Meta Platforms is impressing with its financial performance, with revenue forecasts for the third quarter well ahead of analysts’ expectations. The driving force behind the growth is artificial intelligence, which is improving the company’s core advertising business. However, market optimism is being mitigated by the scale of spending that Meta is incurring as part of the technological arms race.
The company is forecasting third quarter revenues of between $47.5 billion and $50.5 billion, while the market was expecting around $46.2 billion. The positive results are a direct result of AI implementations in advertising mechanisms. The company reported that in the second quarter, AI-based recommendations increased conversions by around 5% on Instagram and 3% on Facebook. In addition, Meta is introducing new tools such as Advantage+, which allows marketers to automatically generate video ads from static images.

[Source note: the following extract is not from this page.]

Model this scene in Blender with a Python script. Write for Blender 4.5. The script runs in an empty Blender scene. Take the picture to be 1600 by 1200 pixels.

However, this success comes at a price. Meta’s management has signalled that investment in AI will only increase. The company has raised the lower end of its annual capital expenditure (capex) forecasts by $2 billion, to a range of $66-72 billion. Mark Zuckerberg has made no secret of the fact that the long-term goal is to achieve ‘super-intelligence’, which requires building a massive infrastructure and aggressively sourcing talent from the market, often with salary packages in excess of $100 million.
Meta’s spending is part of a wider trend. By comparison, Microsoft is signalling an annual AI investment of around $120 billion and Alphabet (Google) plans to spend around $85 billion this year.
Although short-term returns on AI investments are evident, Meta’s strategy is fraught with risk. The company faces regulatory challenges, including antitrust proceedings in the US that could lead to a restructuring order. Investors seem to be backing Zuckerberg’s vision for now, but rising costs and regulatory uncertainty mean that the giant’s future remains under close scrutiny.